(Records with scene code)
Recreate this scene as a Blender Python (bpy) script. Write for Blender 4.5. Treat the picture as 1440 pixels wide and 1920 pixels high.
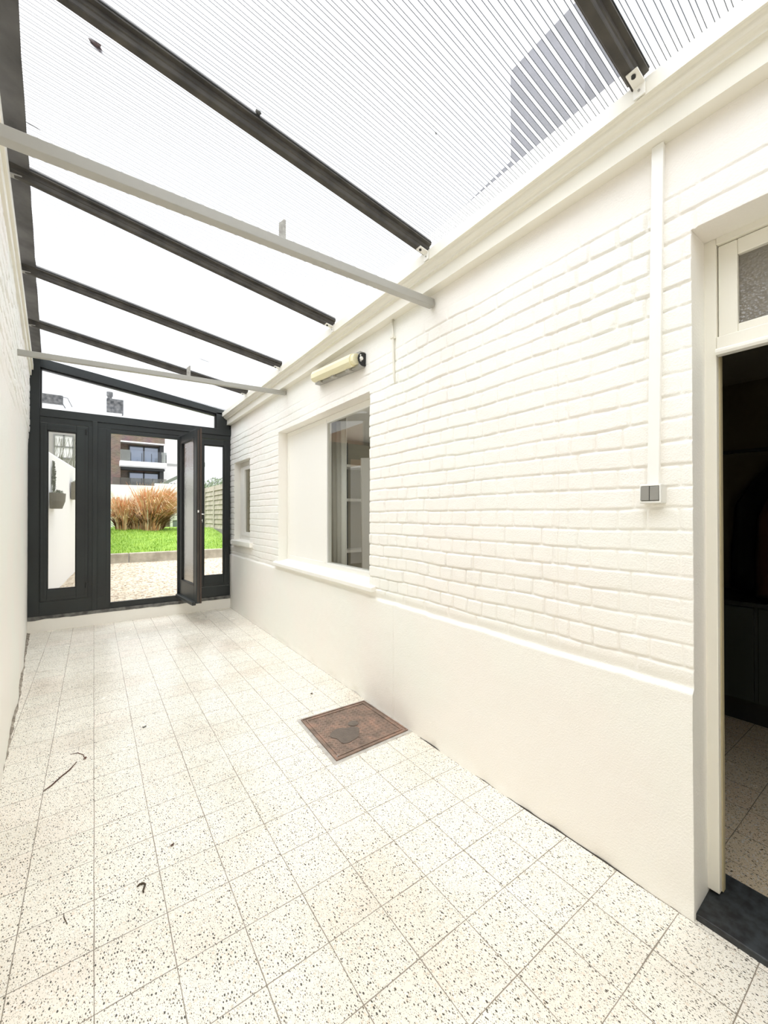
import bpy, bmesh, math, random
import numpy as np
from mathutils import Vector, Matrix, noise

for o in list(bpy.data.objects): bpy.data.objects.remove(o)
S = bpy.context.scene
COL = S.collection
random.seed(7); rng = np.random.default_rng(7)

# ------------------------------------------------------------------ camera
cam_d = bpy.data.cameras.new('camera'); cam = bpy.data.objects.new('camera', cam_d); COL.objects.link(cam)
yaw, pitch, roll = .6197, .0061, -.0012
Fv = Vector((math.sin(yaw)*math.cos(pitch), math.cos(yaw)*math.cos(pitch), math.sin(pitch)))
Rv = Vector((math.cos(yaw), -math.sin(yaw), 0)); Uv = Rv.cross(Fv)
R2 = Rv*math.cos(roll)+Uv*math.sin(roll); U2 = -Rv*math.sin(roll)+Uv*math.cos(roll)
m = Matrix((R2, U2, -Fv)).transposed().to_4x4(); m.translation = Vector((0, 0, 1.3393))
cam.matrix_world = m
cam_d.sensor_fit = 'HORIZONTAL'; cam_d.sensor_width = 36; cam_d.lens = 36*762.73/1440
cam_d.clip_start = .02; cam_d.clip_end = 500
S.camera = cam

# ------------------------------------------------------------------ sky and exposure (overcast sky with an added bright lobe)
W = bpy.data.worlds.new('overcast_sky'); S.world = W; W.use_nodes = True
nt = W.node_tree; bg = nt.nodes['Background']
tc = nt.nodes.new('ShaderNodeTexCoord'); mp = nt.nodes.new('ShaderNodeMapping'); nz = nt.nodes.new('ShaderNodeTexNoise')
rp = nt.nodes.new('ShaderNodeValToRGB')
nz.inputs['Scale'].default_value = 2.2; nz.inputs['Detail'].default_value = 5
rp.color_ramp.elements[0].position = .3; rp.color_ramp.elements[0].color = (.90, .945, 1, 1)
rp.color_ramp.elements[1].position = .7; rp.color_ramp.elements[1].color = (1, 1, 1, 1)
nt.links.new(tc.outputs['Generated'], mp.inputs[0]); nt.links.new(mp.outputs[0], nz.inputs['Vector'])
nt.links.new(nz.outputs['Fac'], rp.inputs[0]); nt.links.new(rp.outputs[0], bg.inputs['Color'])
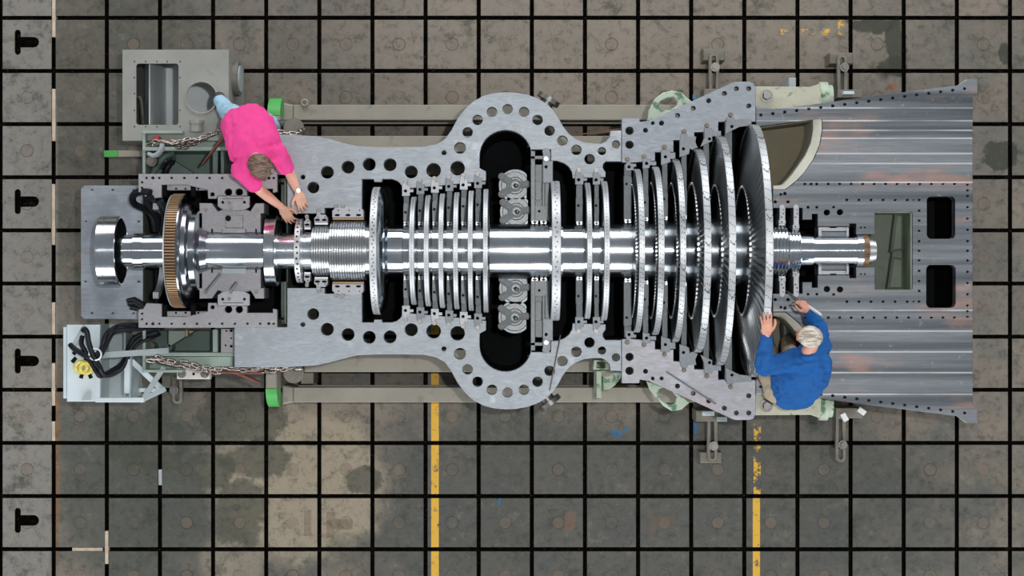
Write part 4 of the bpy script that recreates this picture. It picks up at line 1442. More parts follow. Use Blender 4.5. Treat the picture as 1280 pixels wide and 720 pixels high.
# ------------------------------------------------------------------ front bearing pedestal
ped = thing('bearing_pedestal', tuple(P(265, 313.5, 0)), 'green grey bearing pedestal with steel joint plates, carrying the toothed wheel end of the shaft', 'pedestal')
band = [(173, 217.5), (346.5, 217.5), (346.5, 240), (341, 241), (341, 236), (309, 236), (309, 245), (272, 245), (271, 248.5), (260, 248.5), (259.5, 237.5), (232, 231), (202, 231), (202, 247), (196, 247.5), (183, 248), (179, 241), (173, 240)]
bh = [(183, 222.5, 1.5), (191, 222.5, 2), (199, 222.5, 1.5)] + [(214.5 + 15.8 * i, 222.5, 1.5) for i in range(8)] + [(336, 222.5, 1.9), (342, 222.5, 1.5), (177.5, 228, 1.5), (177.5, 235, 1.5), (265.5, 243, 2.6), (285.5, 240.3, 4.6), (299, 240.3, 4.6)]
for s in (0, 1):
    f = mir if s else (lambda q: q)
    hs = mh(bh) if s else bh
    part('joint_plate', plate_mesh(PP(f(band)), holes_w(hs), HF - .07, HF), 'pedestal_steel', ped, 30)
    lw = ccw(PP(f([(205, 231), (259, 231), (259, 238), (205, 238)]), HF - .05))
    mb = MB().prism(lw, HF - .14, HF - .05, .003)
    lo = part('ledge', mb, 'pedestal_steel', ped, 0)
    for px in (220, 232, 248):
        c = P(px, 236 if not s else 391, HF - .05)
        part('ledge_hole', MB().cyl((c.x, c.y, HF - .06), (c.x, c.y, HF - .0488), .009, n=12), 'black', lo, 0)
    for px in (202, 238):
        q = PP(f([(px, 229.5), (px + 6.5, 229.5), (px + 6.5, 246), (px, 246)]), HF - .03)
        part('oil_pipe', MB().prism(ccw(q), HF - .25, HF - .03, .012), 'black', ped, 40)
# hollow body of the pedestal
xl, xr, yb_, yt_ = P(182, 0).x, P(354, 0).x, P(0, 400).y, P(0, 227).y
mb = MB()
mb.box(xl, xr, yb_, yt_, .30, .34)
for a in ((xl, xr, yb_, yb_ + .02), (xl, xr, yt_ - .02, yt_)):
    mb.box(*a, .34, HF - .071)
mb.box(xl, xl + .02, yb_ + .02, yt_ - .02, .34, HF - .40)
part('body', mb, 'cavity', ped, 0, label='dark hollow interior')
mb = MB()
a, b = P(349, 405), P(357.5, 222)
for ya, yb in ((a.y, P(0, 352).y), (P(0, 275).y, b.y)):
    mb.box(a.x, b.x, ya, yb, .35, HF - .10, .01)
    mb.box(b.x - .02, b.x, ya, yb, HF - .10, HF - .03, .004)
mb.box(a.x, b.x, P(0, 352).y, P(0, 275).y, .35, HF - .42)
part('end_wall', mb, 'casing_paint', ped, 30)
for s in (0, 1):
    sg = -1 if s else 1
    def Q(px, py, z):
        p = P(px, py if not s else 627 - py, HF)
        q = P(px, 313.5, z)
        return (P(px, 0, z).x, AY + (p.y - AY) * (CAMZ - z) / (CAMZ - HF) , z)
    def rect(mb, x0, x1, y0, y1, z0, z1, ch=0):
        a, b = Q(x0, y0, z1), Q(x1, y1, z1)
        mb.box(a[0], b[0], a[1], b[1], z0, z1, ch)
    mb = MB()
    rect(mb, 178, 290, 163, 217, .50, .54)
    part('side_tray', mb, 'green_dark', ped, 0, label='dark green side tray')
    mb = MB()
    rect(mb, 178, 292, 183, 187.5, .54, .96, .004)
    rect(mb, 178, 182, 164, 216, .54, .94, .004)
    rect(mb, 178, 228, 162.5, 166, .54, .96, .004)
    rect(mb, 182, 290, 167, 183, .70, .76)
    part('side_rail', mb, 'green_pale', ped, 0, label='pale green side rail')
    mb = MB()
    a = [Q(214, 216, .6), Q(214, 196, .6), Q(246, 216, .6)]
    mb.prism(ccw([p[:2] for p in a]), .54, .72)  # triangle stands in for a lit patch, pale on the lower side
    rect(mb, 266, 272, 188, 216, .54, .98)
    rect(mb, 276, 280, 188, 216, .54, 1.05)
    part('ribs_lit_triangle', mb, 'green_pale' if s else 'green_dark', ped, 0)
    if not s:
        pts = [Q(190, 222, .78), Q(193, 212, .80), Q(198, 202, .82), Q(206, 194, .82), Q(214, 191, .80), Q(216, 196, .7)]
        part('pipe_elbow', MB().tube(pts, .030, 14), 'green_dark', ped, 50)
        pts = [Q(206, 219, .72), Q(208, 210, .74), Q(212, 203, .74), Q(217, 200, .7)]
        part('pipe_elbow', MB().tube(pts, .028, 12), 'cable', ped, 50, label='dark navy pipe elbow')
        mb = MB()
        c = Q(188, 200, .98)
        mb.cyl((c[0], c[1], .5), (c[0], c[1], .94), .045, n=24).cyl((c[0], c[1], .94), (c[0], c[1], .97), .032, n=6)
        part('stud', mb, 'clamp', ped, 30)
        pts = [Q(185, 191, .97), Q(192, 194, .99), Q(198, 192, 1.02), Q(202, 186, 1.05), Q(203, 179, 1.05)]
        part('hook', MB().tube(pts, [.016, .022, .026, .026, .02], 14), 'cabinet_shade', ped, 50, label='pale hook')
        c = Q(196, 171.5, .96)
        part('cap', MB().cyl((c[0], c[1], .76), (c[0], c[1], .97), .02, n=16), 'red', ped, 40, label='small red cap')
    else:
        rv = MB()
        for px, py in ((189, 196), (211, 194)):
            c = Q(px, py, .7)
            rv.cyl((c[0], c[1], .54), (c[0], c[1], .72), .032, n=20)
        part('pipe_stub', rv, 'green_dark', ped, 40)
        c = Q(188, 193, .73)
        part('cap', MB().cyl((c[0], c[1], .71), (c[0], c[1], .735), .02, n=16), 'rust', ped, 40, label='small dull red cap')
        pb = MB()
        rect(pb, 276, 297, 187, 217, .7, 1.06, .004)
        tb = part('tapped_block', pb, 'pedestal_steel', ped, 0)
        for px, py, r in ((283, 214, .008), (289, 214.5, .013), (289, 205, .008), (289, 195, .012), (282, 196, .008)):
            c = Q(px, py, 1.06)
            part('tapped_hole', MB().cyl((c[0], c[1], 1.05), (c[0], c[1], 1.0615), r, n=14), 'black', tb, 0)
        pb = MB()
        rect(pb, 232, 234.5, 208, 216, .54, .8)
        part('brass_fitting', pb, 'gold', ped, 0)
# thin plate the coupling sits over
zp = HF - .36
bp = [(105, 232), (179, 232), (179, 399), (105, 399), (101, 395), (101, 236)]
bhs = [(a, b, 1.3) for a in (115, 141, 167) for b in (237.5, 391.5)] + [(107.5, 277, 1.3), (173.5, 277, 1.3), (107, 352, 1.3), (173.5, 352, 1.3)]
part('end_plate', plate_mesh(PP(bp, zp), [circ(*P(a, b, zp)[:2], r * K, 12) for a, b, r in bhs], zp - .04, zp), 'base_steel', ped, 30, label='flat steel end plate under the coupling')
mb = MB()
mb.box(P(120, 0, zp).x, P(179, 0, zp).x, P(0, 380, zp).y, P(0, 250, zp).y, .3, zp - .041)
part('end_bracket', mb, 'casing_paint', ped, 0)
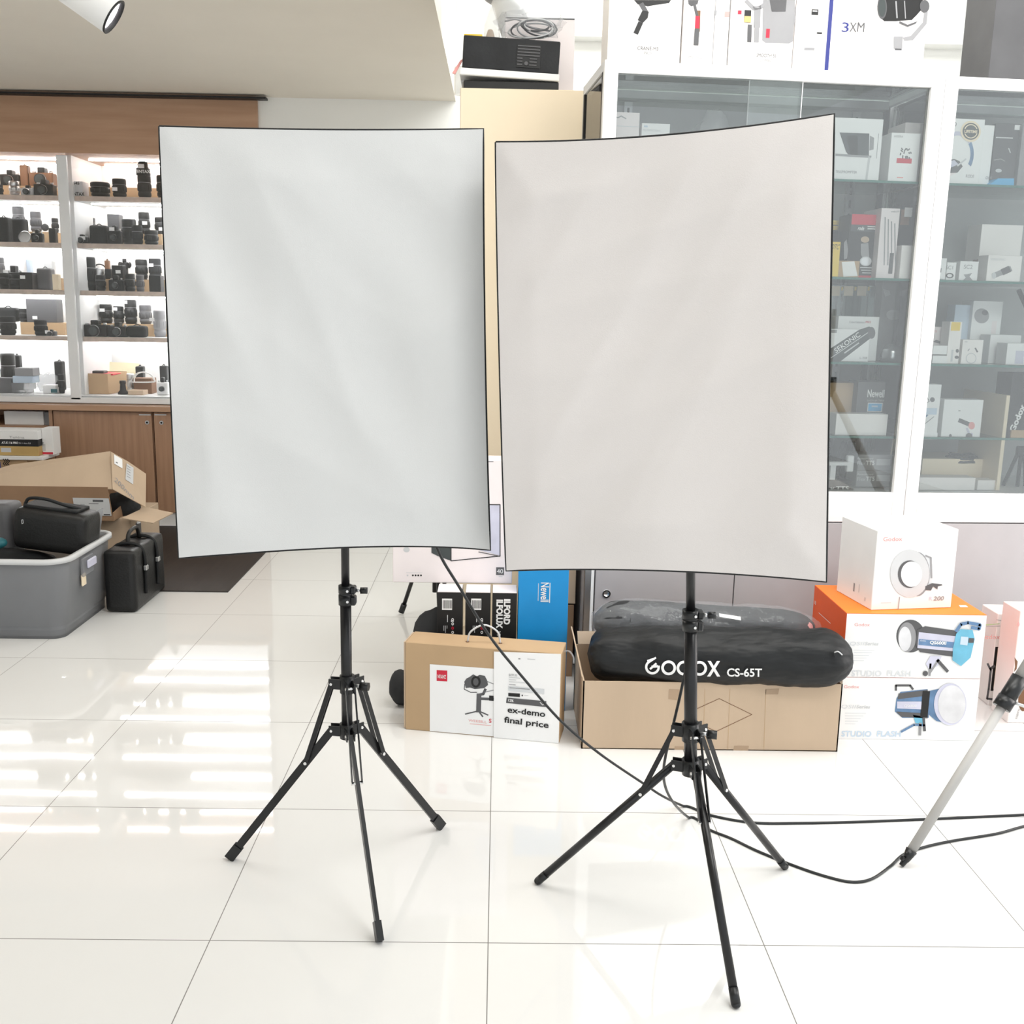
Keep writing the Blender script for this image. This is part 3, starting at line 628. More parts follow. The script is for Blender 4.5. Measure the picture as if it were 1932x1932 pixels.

* [EXERCISE BRIEF]:
Leave out any pictures and return exactly the lines from the beginning of the data through the line with "from mathutils import Vector, Matrix, noise", inclusive.

* [CORRECT RESPONSE]:
Recreate this scene as a Blender Python (bpy) script. Write for Blender 4.5. Treat the picture as 1440 pixels wide and 1920 pixels high.
import bpy, bmesh, math, random
import numpy as np
from mathutils import Vector, Matrix, noise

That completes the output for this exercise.